Qu’est-ce à dire ? Au lieu de représenter un paysage décoratif ou narratif, celui-ci parle de lui-même. Tout est orchestré pour livrer un sentiment particulier : la torsion d’un arbre, les reflets d’un lac, la luminosité des nuées, ou bien le mystère des sous-bois… Cette atmosphère réaliste rompt avec le paysage classique et idéalisé, tout en préservant l’expérience sensible et intime de l’artiste. Les tons bruns, ocre et verts dominent la toile, tout en laissant traverser la lumière çà et là.

Théodore Rousseau, école de barbizon
Théodore Rousseau, Étude de rochers et d’arbres, 1829

L’influence romantique pousse ainsi ces artistes à défendre la singularité du sentiment, si bien qu’aucun d’eux ne défend la même esthétique. Refusé des Salons, Théodore Rousseau se retire à Barbizon pour peindre les atmosphères sombres et secrètes de la forêt, dont les vibrations sont évoquées à travers une touche exacerbée. Charles-François Daubigny interroge les jeux de lumière, Jean-François Millet peint la dureté des récoltes, tandis que Camille Corot explore l’âme lyrique d’une nature éclatante.

Une école qui n’a que son nom

On doit le nom d’« école de Barbizon » au critique d’art écossais David Croal Thomson, qui le mentionne en 1890, dans son ouvrage The Barbizon School of Painters. Or, nombre d’historiens de l’art contestent aujourd’hui cette idée d’école, puisqu’aucun de ces artistes n’a défendu de doctrine.
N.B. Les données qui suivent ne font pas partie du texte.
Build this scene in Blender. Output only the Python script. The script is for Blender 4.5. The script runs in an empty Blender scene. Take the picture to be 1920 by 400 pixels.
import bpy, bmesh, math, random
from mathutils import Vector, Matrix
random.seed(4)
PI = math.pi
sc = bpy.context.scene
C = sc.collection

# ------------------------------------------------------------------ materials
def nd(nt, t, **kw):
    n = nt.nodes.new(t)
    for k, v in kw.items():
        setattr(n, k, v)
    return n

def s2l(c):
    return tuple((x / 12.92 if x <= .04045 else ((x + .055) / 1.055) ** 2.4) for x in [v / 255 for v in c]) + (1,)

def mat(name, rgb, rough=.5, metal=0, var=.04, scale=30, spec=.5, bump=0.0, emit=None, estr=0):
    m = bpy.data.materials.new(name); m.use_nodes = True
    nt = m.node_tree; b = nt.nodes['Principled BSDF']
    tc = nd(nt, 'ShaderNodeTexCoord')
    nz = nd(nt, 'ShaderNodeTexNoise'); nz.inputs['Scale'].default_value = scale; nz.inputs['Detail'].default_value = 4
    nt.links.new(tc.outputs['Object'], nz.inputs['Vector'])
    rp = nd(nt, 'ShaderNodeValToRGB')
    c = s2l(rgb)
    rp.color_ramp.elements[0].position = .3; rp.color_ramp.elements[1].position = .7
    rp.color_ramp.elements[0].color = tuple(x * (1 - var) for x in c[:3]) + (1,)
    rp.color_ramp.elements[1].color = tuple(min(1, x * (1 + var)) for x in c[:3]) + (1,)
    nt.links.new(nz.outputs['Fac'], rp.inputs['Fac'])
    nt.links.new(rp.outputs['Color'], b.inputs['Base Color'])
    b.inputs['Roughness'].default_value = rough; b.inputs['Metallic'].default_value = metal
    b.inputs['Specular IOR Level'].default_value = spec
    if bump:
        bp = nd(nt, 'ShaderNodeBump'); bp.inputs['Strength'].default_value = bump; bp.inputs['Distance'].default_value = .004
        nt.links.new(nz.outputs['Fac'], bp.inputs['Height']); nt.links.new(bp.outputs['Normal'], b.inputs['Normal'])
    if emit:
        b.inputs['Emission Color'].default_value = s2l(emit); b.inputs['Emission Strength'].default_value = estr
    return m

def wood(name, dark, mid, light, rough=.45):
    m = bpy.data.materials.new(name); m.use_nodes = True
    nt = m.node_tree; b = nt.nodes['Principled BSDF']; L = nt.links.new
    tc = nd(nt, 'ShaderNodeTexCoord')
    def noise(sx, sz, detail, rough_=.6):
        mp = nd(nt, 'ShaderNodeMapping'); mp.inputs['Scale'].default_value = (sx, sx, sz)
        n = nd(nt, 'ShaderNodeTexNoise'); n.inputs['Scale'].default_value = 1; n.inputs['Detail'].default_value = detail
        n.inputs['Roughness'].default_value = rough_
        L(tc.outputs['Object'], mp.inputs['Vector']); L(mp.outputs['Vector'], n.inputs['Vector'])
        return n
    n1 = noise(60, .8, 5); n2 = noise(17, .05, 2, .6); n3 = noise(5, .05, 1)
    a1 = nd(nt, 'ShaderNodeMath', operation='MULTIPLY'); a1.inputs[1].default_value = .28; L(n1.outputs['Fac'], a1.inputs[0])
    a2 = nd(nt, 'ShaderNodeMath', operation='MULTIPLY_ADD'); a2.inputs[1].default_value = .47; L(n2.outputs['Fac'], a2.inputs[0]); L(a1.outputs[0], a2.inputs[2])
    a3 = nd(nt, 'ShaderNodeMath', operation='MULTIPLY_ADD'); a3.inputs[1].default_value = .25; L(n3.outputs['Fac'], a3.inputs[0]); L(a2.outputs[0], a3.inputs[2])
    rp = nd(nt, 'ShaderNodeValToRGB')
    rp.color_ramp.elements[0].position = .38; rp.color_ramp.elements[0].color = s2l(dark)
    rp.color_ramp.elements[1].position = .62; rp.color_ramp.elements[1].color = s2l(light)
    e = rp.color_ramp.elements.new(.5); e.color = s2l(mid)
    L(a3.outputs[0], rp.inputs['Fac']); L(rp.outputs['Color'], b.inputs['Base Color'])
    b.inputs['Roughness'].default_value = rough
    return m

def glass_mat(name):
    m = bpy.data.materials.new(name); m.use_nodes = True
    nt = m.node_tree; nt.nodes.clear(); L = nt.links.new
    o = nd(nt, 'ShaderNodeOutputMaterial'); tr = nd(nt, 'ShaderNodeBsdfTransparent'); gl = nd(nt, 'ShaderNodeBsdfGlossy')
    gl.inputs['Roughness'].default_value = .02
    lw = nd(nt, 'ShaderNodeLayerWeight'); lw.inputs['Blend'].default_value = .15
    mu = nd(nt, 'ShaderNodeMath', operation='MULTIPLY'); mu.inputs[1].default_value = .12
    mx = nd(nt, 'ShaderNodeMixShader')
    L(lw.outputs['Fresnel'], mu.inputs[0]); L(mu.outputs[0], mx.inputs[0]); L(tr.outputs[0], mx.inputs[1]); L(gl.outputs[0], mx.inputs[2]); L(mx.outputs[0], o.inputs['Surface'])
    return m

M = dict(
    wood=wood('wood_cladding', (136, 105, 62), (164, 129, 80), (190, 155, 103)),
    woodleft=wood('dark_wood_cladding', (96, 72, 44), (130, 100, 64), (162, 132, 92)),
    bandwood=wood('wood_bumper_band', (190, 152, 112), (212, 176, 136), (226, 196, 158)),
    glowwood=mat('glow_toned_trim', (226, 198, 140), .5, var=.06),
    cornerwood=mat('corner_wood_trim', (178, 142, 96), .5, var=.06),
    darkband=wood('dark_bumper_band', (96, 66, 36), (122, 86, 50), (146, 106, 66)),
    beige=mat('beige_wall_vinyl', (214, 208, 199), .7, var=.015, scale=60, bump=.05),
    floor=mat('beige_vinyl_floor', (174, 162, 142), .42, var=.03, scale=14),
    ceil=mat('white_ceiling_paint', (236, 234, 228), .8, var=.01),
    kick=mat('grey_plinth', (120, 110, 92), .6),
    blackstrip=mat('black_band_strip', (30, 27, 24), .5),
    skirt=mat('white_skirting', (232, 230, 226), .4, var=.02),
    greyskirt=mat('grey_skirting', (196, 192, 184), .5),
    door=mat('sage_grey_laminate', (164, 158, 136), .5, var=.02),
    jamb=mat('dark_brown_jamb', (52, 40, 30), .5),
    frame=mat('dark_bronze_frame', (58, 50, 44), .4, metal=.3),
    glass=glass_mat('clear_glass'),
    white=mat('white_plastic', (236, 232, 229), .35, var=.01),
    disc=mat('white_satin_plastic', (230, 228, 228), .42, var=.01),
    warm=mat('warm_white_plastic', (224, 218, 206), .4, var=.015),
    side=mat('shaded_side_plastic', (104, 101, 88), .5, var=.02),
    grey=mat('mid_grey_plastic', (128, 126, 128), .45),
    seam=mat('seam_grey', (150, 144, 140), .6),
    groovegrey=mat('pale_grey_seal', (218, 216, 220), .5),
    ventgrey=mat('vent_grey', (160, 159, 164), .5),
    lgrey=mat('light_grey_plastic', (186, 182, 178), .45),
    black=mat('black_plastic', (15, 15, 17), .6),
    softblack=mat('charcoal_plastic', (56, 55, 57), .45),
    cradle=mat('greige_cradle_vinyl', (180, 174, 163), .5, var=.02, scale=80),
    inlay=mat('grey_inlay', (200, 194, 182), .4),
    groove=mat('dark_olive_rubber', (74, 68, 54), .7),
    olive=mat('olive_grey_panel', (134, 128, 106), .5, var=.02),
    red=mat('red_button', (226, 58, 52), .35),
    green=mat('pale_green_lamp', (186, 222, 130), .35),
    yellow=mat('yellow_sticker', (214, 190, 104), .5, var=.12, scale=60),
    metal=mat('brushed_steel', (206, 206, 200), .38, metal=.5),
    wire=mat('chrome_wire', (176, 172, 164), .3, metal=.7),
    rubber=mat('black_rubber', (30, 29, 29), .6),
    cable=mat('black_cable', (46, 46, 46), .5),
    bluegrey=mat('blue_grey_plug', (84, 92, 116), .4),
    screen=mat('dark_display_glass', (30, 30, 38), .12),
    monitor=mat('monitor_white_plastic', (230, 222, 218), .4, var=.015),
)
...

Il est vrai que ce groupe de peintres s’identifie par sa défense d’une nouvelle sensibilité et par son travail sur le motif dans un même espace naturel. Mais aucun d’eux ne va dans la même direction, autant sur les paysages choisis, les atmosphères recherchées et les techniques utilisées.

Jean-Francois Millet, Les glaneuses, école de barbizon
Jean-Francois Millet, Les glaneuses, 1857

On peut en effet relever une grande différence entre les paysages nostalgiques de Camille Corot, l’influence romantique des clairières de Narcisse Diaz de la Peña, et le réalisme des scènes paysannes de Jean-François Millet. Si les deux premiers chérissent une vision lyrique, ce dernier annonce l’éveil du réalisme en défendant une approche plus sociologique. Les styles restent donc très différents d’un artiste à l’autre, mais aussi d’une période à une autre au sein d’une même œuvre. Malgré leurs différences, tous marquent pourtant la modernité par leur démarche : en sortant de l’atelier pour retranscrire une impression singulière et instantanée au sein de la nature, ils demeurent les éternels précurseurs de l’impressionnisme.